Ireland is nearly the exact opposite. The Irish Times
recently reported that only 40 percent of the country’s population speaks
Gaelic, and that’s largely in rural areas. To walk the streets of Dublin is not
to hear its traditional language spoken as part of daily life, while the same
can certainly not be said of Hebrew in Jerusalem. And the bulwark of
Catholicism in the Protestant Anglosphere is now secularized—or, in a woke-ist
way, paganized. Ireland’s birthrate of 1.5 takes on an even more tragic pallor
when contrasted to its recent history: It once boasted a birthrate of 4. The
Irish, to paraphrase Rosenzweig, can easily imagine a time when “their language
is entombed in books, and their laws and customs have lost their living power.”

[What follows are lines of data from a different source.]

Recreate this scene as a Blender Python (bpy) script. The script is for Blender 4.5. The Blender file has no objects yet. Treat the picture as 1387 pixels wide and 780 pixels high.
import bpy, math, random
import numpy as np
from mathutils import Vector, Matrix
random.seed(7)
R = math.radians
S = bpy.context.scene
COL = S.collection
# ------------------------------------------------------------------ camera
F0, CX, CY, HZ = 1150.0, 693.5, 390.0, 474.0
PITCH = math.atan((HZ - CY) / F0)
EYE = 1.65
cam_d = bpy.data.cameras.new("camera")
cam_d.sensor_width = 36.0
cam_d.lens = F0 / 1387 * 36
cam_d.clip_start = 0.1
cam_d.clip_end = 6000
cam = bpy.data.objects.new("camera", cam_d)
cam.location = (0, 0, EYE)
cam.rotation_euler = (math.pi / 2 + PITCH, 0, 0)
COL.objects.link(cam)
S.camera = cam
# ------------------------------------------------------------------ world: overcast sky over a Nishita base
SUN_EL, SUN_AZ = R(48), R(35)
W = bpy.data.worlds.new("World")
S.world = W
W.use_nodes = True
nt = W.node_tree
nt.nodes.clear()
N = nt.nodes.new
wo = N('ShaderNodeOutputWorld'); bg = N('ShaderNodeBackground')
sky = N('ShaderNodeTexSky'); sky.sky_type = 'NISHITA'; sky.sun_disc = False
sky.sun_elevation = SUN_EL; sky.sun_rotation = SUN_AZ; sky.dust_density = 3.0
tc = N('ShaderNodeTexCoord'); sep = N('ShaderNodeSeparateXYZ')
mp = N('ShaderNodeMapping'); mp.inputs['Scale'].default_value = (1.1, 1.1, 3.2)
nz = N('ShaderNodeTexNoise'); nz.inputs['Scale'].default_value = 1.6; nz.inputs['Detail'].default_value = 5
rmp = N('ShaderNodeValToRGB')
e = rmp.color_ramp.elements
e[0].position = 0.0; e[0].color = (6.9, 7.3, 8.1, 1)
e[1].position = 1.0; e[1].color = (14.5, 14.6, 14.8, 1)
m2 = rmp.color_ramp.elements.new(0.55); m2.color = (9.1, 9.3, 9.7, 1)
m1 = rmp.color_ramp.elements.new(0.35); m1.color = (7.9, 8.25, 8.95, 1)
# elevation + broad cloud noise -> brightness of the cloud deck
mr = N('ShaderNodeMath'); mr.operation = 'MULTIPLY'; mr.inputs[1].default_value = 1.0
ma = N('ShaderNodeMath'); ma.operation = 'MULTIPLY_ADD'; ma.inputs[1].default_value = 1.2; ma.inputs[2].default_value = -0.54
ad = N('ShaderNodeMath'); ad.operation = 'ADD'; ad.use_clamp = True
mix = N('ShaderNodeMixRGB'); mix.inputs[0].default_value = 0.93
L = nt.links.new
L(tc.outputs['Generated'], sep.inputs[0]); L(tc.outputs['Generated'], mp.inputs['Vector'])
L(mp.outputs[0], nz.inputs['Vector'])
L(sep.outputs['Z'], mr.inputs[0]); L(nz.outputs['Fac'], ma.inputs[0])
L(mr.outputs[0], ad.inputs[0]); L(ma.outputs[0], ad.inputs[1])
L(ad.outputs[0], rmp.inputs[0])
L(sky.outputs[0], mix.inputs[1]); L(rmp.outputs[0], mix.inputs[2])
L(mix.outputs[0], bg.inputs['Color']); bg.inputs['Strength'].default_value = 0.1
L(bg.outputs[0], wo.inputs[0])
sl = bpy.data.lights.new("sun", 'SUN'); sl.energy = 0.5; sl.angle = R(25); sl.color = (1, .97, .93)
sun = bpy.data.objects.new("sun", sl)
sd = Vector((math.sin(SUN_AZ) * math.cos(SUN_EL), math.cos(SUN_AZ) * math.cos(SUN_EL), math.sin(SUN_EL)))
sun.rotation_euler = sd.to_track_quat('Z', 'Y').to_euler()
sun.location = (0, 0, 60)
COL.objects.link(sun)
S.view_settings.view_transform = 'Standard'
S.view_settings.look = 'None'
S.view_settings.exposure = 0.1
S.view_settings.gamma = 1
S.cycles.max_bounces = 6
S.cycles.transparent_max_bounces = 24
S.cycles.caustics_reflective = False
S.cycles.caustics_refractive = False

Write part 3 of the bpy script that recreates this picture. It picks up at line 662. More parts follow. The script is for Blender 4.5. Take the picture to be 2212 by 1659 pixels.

Israel is everything Ireland might have hoped it would be; Israel achieved with
its independence from Britain more than most thought possible. Given these
similarities, the contrasts between Israel and Ireland are striking. I think
that, deep down, many in Ireland understand this, and this knowledge has driven
them mad.
In 1891, an Irish-born author by the name of Oscar Wilde
composed a novel about a man who sells his soul in order to acquire
immortality. All his aging, and reminders of imminent death, would be
transferred to a portrait, while his own hedonic embrace of life could continue
unabated. The portrait, as many noted, acted as a moral mirror that revealed
his own faults. Today, the Dorian Gray that is Ireland has discovered in Israel
its mirror image: a Jewish country that is the very image of youth, cultural
and religious resurrection, and a maddening reflection that reminds Ireland of
its own failures, of the sad state of its own disappearing heritage, and of the
fact that the Irish themselves have abandoned it. Countries, have, in the past,
acted to halt their own decline; but the renaming of a park will not do the
trick, nor will it undo the undeniable fact that am Yisrael chai.